(Raw data):
★ ★ ★ ★ ★

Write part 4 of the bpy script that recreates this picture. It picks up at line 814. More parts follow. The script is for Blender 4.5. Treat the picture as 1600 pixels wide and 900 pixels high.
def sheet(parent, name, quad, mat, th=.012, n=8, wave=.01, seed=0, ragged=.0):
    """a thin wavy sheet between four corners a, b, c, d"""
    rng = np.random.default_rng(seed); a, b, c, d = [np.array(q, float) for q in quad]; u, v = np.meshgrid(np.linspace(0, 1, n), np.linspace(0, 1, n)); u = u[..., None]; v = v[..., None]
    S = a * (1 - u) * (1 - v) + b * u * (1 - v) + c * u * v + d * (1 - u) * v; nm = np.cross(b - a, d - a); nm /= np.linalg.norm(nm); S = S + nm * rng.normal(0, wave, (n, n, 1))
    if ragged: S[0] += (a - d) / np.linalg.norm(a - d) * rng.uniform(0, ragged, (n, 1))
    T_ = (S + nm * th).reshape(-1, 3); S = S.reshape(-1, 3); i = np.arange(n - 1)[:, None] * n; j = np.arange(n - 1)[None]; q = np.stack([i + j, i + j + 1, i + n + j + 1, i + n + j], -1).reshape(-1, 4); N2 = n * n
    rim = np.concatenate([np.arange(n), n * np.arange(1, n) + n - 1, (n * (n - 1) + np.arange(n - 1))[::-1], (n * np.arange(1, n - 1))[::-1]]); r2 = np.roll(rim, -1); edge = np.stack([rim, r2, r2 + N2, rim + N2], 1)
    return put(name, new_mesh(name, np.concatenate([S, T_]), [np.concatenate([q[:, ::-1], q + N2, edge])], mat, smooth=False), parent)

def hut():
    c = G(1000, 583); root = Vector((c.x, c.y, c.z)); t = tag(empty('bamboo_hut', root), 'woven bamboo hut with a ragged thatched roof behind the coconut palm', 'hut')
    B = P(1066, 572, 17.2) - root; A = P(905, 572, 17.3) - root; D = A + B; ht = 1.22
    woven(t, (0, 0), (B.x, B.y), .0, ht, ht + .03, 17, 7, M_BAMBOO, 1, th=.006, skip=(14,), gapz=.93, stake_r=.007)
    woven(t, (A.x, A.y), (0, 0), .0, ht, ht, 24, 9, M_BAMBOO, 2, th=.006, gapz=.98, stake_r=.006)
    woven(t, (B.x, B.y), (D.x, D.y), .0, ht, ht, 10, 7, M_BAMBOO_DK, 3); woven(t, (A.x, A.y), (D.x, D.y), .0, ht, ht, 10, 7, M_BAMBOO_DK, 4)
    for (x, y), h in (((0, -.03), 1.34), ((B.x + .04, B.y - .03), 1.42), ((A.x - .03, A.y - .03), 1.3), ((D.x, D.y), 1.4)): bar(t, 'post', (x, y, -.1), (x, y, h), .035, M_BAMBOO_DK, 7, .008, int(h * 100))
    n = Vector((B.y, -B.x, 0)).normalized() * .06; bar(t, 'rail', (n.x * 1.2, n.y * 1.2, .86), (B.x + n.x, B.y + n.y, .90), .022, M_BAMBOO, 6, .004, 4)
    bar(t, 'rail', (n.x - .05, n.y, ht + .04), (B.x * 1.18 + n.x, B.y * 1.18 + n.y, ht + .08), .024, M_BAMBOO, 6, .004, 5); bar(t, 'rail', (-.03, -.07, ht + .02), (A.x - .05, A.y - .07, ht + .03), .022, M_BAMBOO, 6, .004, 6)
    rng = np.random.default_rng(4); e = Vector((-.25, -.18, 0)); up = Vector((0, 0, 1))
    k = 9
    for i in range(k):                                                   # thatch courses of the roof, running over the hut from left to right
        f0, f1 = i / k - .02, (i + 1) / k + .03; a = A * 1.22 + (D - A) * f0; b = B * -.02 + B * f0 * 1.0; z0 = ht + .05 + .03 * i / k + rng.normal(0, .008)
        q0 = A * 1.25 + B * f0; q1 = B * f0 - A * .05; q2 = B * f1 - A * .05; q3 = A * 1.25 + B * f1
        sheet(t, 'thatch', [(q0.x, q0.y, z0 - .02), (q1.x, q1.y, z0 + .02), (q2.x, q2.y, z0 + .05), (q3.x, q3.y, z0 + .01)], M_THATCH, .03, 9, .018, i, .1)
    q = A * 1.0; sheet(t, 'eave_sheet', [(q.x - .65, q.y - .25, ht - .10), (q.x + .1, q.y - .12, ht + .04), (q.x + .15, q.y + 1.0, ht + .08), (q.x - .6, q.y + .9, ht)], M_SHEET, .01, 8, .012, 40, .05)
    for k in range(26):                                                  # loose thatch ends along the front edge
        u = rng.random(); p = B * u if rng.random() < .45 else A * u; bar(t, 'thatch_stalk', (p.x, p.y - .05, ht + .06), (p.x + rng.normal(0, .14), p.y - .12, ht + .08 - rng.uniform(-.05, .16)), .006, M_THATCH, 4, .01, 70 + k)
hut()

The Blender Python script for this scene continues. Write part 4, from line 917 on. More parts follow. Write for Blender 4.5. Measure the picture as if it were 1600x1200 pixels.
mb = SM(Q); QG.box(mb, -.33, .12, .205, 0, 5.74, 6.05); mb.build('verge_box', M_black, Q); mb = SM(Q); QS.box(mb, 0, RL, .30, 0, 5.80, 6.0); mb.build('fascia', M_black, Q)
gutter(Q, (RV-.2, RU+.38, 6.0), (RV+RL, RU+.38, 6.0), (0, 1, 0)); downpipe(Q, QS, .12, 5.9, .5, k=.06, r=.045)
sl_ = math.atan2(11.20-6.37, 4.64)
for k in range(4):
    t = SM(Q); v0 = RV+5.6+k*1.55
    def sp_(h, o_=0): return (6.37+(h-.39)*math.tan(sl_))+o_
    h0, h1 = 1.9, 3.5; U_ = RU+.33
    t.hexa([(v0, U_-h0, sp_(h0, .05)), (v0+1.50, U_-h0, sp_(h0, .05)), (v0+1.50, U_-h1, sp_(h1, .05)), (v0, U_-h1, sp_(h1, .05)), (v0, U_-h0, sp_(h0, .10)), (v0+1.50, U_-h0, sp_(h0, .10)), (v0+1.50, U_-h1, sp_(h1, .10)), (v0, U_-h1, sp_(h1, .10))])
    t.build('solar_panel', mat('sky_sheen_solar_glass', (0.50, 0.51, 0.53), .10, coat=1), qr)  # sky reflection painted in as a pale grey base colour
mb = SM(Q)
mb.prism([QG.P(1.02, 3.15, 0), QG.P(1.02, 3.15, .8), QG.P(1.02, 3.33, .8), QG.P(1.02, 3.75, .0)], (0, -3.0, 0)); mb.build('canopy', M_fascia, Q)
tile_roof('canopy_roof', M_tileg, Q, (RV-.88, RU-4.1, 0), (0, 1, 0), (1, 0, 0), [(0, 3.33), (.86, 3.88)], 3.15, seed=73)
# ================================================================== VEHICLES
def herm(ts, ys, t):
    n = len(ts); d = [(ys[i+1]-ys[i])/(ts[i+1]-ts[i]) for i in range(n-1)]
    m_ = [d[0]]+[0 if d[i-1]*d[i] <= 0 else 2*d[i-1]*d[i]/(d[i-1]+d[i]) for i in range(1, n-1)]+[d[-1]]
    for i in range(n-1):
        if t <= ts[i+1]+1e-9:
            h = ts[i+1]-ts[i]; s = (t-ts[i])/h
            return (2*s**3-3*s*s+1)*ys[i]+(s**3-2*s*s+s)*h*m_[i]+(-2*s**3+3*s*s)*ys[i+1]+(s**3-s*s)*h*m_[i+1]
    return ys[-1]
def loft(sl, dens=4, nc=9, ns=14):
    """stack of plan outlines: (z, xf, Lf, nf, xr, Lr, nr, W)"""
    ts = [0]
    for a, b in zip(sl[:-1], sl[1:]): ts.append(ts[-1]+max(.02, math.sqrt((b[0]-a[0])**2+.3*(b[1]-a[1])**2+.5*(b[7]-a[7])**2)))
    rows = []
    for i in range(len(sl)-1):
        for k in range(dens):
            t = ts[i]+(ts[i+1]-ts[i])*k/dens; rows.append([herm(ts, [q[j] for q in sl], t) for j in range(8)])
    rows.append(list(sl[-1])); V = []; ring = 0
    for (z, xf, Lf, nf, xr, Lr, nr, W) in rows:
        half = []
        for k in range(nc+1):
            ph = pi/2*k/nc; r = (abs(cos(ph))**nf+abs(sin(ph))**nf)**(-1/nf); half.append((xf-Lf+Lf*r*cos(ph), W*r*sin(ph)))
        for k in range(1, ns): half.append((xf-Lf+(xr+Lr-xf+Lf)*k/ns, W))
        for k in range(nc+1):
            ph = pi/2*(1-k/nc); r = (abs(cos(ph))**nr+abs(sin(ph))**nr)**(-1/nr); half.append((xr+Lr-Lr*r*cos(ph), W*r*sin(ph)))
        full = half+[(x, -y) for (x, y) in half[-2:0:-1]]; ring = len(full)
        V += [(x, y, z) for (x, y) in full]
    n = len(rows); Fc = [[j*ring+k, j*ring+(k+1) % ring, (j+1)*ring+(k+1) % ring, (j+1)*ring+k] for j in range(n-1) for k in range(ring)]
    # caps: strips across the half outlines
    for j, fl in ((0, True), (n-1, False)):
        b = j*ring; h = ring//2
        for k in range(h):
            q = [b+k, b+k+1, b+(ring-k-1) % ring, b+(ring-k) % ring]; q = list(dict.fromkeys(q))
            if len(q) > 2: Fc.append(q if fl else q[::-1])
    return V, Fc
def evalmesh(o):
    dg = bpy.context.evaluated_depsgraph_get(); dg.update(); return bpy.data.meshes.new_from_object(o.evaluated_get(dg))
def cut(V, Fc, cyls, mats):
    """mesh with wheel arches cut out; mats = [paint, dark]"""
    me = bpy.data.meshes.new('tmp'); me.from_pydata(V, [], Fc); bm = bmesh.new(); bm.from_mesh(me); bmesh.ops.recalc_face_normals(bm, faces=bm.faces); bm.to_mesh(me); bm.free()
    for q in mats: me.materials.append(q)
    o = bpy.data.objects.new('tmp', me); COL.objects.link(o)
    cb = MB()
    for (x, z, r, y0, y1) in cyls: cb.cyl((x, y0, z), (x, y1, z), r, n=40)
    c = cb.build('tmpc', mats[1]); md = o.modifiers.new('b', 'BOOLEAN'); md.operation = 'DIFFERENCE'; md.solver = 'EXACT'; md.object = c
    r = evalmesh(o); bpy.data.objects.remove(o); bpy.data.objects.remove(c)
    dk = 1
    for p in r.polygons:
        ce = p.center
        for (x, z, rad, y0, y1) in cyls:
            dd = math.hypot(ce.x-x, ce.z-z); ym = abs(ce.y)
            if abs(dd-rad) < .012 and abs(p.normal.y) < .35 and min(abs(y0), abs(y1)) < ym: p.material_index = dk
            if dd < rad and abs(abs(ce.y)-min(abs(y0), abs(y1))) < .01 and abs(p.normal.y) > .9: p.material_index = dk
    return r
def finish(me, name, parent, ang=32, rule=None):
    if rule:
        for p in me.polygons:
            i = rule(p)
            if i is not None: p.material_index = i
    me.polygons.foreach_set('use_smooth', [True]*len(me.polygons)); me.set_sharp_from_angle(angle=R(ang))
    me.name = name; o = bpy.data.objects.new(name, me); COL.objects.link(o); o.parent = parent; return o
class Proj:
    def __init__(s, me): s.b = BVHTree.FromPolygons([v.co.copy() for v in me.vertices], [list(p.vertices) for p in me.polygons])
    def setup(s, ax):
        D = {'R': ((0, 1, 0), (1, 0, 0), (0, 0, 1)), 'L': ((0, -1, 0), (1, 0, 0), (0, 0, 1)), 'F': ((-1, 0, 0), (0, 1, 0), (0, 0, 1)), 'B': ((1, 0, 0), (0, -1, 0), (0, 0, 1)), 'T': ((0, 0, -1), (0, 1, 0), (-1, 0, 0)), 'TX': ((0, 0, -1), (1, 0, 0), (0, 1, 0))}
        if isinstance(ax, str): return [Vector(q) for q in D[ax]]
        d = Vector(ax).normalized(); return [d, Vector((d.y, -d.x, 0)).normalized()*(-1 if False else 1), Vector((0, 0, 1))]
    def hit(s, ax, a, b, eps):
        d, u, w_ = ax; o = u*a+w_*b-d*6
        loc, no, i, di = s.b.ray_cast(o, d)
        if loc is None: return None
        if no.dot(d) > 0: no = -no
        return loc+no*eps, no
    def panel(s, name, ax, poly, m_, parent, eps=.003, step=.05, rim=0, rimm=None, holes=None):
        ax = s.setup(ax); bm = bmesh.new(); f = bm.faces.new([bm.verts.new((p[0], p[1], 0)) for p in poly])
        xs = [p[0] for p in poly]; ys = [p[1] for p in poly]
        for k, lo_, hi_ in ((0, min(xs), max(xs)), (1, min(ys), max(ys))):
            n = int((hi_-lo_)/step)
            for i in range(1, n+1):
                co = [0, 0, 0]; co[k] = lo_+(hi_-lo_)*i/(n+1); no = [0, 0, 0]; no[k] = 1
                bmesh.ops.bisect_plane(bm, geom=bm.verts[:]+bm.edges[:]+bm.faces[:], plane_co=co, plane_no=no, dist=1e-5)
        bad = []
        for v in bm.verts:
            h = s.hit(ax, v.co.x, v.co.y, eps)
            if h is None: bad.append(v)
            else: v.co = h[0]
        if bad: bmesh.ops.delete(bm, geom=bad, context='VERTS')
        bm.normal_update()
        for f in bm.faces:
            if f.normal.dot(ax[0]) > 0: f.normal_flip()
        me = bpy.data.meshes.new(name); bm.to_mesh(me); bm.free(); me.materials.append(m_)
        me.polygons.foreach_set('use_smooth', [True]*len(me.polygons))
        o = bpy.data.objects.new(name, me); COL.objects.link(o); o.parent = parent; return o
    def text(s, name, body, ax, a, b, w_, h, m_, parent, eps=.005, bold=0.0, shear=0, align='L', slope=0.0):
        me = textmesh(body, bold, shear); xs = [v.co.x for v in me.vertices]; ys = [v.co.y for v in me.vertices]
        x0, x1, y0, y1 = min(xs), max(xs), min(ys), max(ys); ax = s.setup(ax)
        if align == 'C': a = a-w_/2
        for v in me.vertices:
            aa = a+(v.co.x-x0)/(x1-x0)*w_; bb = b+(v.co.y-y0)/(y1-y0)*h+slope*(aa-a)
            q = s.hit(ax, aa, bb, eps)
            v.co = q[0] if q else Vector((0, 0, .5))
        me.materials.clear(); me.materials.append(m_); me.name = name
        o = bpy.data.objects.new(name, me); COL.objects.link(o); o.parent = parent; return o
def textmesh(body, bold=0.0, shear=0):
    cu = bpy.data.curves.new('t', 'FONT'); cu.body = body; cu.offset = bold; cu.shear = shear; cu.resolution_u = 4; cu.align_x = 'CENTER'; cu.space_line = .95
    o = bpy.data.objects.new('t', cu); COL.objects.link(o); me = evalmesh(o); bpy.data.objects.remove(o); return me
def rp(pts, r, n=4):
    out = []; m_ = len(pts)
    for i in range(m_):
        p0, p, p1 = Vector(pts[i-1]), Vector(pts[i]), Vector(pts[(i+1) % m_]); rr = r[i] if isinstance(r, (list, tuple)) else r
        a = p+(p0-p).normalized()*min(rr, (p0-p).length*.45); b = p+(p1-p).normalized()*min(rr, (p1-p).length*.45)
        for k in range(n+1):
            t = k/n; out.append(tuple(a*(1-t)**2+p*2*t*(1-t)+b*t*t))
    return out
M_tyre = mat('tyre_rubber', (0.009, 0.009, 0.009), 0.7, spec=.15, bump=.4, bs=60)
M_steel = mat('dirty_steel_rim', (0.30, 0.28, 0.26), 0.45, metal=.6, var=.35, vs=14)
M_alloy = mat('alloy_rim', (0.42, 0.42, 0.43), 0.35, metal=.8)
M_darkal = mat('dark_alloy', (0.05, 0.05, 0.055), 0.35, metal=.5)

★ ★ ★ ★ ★

(Task objective):
Give again, word for word, only the lines running from the line with "woven(t, (0, 0), (B.x, B.y), .0, ht, ht" through the line with "th=.006, gapz=.98, stake_r=.006)"; include both of those lines.

(Output below):
    woven(t, (0, 0), (B.x, B.y), .0, ht, ht + .03, 17, 7, M_BAMBOO, 1, th=.006, skip=(14,), gapz=.93, stake_r=.007)
    woven(t, (A.x, A.y), (0, 0), .0, ht, ht, 24, 9, M_BAMBOO, 2, th=.006, gapz=.98, stake_r=.006)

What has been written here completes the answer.